The absence of Montavious Murphy for due to a minor knee injury didn’t help, as Levi Stockard didn’t do a whole lot in his first start. Cartier Diarra was uncharacteristically reluctant to shoot with just 7 points on 7 shots, but he did still make some good contributions with 8 assists to offset 3 turnovers.

Antonio Gordon provided a nice boost off the bench with 9 points, 4 rebounds and 2-2 shooting from beyond the arc. Mike McGuirl had his worst offensive night of a disappointing season thus far with 0 points and 3 assists in just 16 minutes.

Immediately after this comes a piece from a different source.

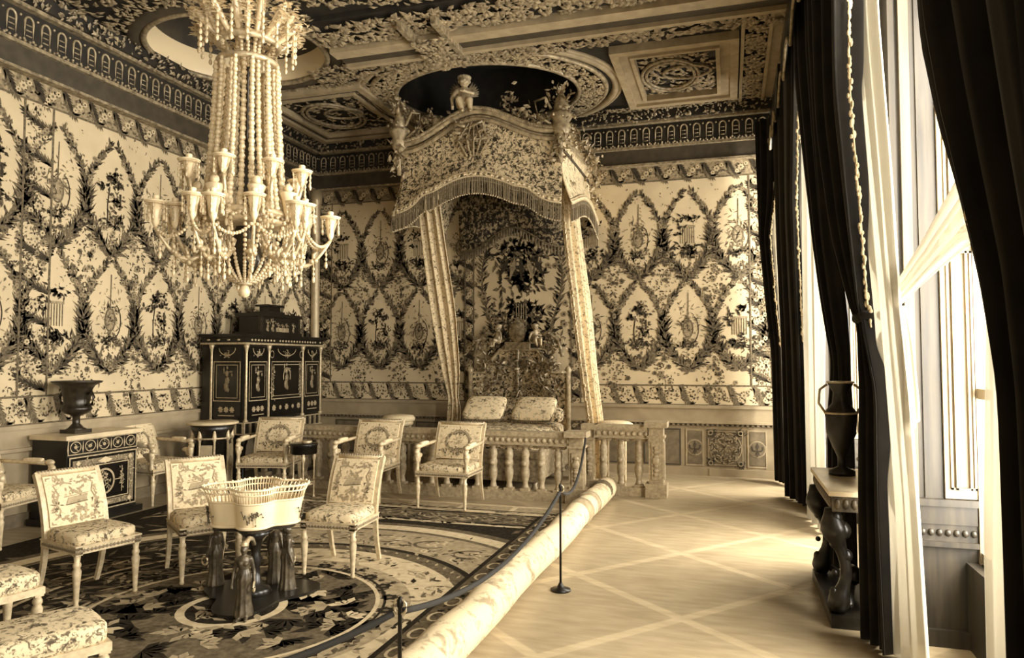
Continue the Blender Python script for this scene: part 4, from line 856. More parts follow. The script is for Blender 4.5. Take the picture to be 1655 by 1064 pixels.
# casket on top
k = thing('casket', 'dark casket with pale relief figures on top of the tall cabinet', 'casket', (-6.52, 9.05, 2.051))
MB().bb(-.22, .22, -.5, .5, .0, .05).bb(-.18, .18, -.46, .46, .05, .27).build('body', ebony, k)
MB().bb(-.22, .22, -.5, .5, .27, .32).bb(-.12, .12, -.2, .2, .32, .36).build('lid', ebony, k)
MB().bb(-.08, .08, -.14, .14, .36, .43).bb(-.11, .11, -.2, .2, .43, .46).build('lid_box', ebony2, k)
m = MB()
for (u, h) in ((-.3, .18), (-.18, .2), (-.05, .14), (.06, .13), (.16, .14), (.33, .15)): fig(m, lambda a, b, w, u=u: np.array([.182+w, u+a*1.5, .055+b]), h)
m.bb(.18, .19, -.1, .2, .06, .12); m.build('relief', bronze, k)
for s in (-1, 1): MB().bb(.16, .2, s*.46-.03, s*.46+.03, .05, .27).build('corner_post', dbronze, k)
# ---- balustrade
def balusters(root, rel, A, B, n, ztop):
    A, B = np.array(A, float), np.array(B, float); d = unit(B-A); nn = np.array([d[1], -d[0], 0])
    for i in range(n):
        p = A+(B-A)*(i+.5)/n; m = MB()
        m.box(p+Z3*.125, (.11, .11, .03)); m.box(p+Z3*(ztop-.17), (.1, .1, .03))
        m.lathe([(.05, .14), (.04, .16), (.032, .2), (.05, .28), (.055, .34), (.042, .39), (.05, .42), (.05, .46), (.042, .49), (.052, .54), (.046, .6), (.03, ztop-.22), (.042, ztop-.2), (.045, ztop-.185)], p, 12)
        m.ell(p+nn*.05+Z3*.44, (.035, .035, .035)); m.tube([p+nn*.055+Z3*.44+.033*(math.cos(a)*d+math.sin(a)*Z3) for a in np.linspace(0, 2*PI, 12)[:-1]], .008, 5, closed=True)
        for s in (-1, 1): m.ell(p+d*s*.06+Z3*(ztop-.185), (.05, .03, .028), T=SPL)
        m.build('baluster', frame_d if False else gold_b, root, rel=rel)
gold_b = mat('balustrade_gilt', .72, .5, .1, L2=.56, scale=30)
def pier(root, rel, x, y, ztop, w=.2):
    m = MB(); m.bb(x-w/2-.04, x+w/2+.04, y-w/2-.04, y+w/2+.04, 0, .17); m.bb(x-w/2, x+w/2, y-w/2, y+w/2, .17, ztop-.07); m.bb(x-w/2-.02, x+w/2+.02, y-w/2-.02, y+w/2+.02, ztop-.2, ztop-.17); m.bb(x-w/2-.05, x+w/2+.05, y-w/2-.05, y+w/2+.05, ztop-.07, ztop)
    for sx, sy in ((0, -1), (1, 0)):
        if sx == 0: m.bb(x-w/2+.035, x+w/2-.035, y-w/2-.012, y-w/2, .22, ztop-.25)
        else: m.bb(x+w/2, x+w/2+.012, y-w/2+.035, y+w/2-.035, .22, ztop-.25)
    for z in np.linspace(.28, ztop-.32, 7): m.ell((x, y-w/2-.012, z), (.04, .012, .03), T=SPL)
    m.ell((x, y-w/2-.014, .45), (.05, .016, .05)); m.build('pier', gold_b, root, rel=rel)
def rails(root, rel, x0, x1, y, ztop):
    m = MB(); m.bb(x0, x1, y-.09, y+.09, ztop-.06, ztop); m.bb(x0, x1, y-.07, y+.07, ztop-.155, ztop-.06); m.bb(x0, x1, y-.085, y+.085, ztop-.165, ztop-.15)
    m.inst(SPL, [(x, y-.07, ztop-.105) for x in np.arange(x0+.05, x1, .075)], [(.03, .014, .03)]*len(np.arange(x0+.05, x1, .075))); m.build('handrail', gold_b, root, rel=rel)
    m = MB(); m.bb(x0, x1, y-.08, y+.08, 0, .11); m.build('plinth', gold_b, root, rel=rel)
b = thing('balustrade', 'long carved gilt balustrade in front of the bed behind the armchairs', 'balustrade', (-3.9, 8.42, 0)); rel = np.array(b.location)
rails(b, rel, -6.1, -1.84, 8.42, .83); balusters(b, rel, (-6.0, 8.42, 0), (-1.88, 8.42, 0), 20, .83); pier(b, rel, -1.75, 8.42, .85, .17); pier(b, rel, -6.12, 8.42, .83, .06)
b = thing('balustrade', 'short section of gilt balustrade set back right of the rug roll end', 'balustrade', (-1.2, 9.08, 0)); rel = np.array(b.location)
rails(b, rel, -1.66, -.98, 9.08, .88); balusters(b, rel, (-1.66, 9.08, 0), (-.99, 9.08, 0), 3, .88); pier(b, rel, -.88, 9.08, .93, .18); pier(b, rel, -1.72, 9.08, .88, .1)
# things standing behind the balustrade
s = thing('round_stool', 'round pale-topped stool just showing above the balustrade left of bed', 'stool', (-4.75, 9.75, 0))
MB().lathe([(.2, .78), (.24, .79), (.25, .83), (.22, .87), (.1, .885)], n=28).build('seat', tap, s); MB().lathe([(.2, .72), (.22, .74), (.22, .78), (.2, .79)], n=28).build('rail', frame_m, s)
for k in range(4): a = PI/4+PI/2*k; MB().lathe([(.016, 0), (.02, .05), (.026, .6), (.03, .73)], (.17*math.cos(a), .17*math.sin(a), 0), 10).build('leg', frame_m, s)
s = thing('round_stool', 'round stool top showing above the short balustrade right of the bed', 'stool', (-1.52, 9.85, 0))
MB().lathe([(.2, .78), (.24, .79), (.25, .82), (.2, .85), (.1, .86)], n=28).build('seat', tap, s); MB().lathe([(.2, .72), (.22, .74), (.22, .78), (.2, .79)], n=28).build('rail', frame_m, s)
for k in range(4): a = PI/4+PI/2*k; MB().lathe([(.016, 0), (.02, .05), (.026, .6), (.03, .73)], (.17*math.cos(a), .17*math.sin(a), 0), 10).build('leg', frame_m, s)
# ---- console and vase at the window pier
x0, x1, y0, y1 = .60, .95, 4.98, 6.06
c = thing('console_table', 'dark carved console table with marble top against the window pier', 'console table', (.78, 5.5, 0)); rel = np.array(c.location)
MB().bb(x0, x1, y0, y1, .83, .86).build('marble_top', marble, c, rel=rel)
m = MB(); m.bb(x0+.02, x1, y0+.02, y1-.02, .73, .83)
for y in np.arange(y0+.06, y1-.03, .05): m.ell((x0+.02, y, .78), (.012, .02, .035), T=SPL)
for x in np.arange(x0+.05, x1, .05): m.ell((x, y0+.02, .78), (.02, .012, .035), T=SPL)
m.build('frieze', mat('console_wood', .3, .45, .2, .12, 25), c, rel=rel)
for y in (y0+.09, y1-.09):
    m = MB(); t = np.linspace(0, 1, 16); m.tube(np.stack([x0+.05+.12*np.sin(PI*t)**2*(1-t)-.03*t, np.full(16, y), .08+.66*t], 1), .035+.05*np.exp(-((t-.8)/.12)**2)+.035*np.exp(-((t-.1)/.1)**2), 10)
    for (q, dx, dz, r) in ((0, -.02, .68, .05), (1, .03, .60, .05), (2, -.02, .52, .035), (3, .0, .14, .05), (4, -.03, .2, .03), (5, -.05, .62, .03), (6, .05, .44, .035)): m.ell((x0+.06+dx, y, dz), (r, r*1.1, r*1.2))
    m.ell((x0+.035, y-.01, .33), .02); m.build('carved_leg', console_d, c, rel=rel)
m = MB(); m.tube([(x0+.12, y0+.1, .12), (x0+.2, (y0+y1)/2, .16), (x0+.12, y1-.1, .12)], .025, 8); m.ell((x0+.2, (y0+y1)/2, .2), (.07, .1, .07)); m.build('stretcher', console_d, c, rel=rel)
MB().bb(x0+.0, x1, y0, y1, 0, .075).build('plinth', console_d, c, rel=rel)
v = thing('vase', 'dark two-handled vase with pale rim on the console by the windows', 'vase', (.78, 5.72, .861))
MB().lathe([(.09, 0), (.09, .03), (.03, .06), (.03, .13), (.06, .2), (.1, .3), (.11, .44), (.1, .47), (.06, .52), (.05, .6), (.085, .66), (.09, .68), (.07, .675)], n=26).build('body', console_d, v)
m = MB(); m.tube([(.105*math.cos(a), .105*math.sin(a), .45) for a in np.linspace(0, 2*PI, 26)[:-1]], .009, 6, closed=True); m.tube([(.088*math.cos(a), .088*math.sin(a), .675) for a in np.linspace(0, 2*PI, 26)[:-1]], .007, 6, closed=True); m.build('gilt_band', bronze, v)
for s in (-1, 1): MB().tube([(s*.1, 0, .44), (s*.15, 0, .52), (s*.14, 0, .62), (s*.09, 0, .66)], .01, 7).build('handle', bronze, v)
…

All in all, it wasn’t exactly the kind of performance you’d like to see against a team that lost to South Florida by 29 at full strength. Kansas State will definitely need to be better next Monday in the Fort Myers Tip-Off semifinals against PIttsburgh, which is 3-2 with a win over Florida State and losses to West Virginia and Nicholls State.

Three in the key

  1. Kansas State’s terrible offensive statistics don’t really do justice for how out-of-sync things looked for most of the game, but let’s run through them anyway. The ‘Cats shot 38.5% from the field and 56% from the free throw line while committing 16 turnovers, and they only grabbed 10 offensive rebounds on 32 misses. That seems bad. Thankfully, they did show some improvement by hitting 8-23 (34.5%) of their 3-pointers.
  2. Aside from a decent performance by DaJuan Gordon (8 points, 5 rebounds and plenty of energy off the bench) it was a rough night for K-State’s guards. Diarra didn’t exactly inspire confidence at point guard, McGuirl looked terrible, David Sloan appeared lost at times while missing all four shots, and Shaun Williams missed both shots he took in his first game after he entered late. Plus, if we’re being honest, UAPB’s guards got way too many open looks. Particularly .
  3. Xavier Sneed saved the Kansas State offense Tuesday night, and yes, it was great to see him knock down 5-10 threes. At the same time, though, it’s a little frustrating that 10 of his 12 shots were 3-pointers, and another one of those was a 17-foot jumper. At 6-foot-5 with the athleticism he has, Sneed should be getting at least a handful of layups and dunks against a team like UAPB, but he just didn’t seem interested in attacking the basket. That needs to change.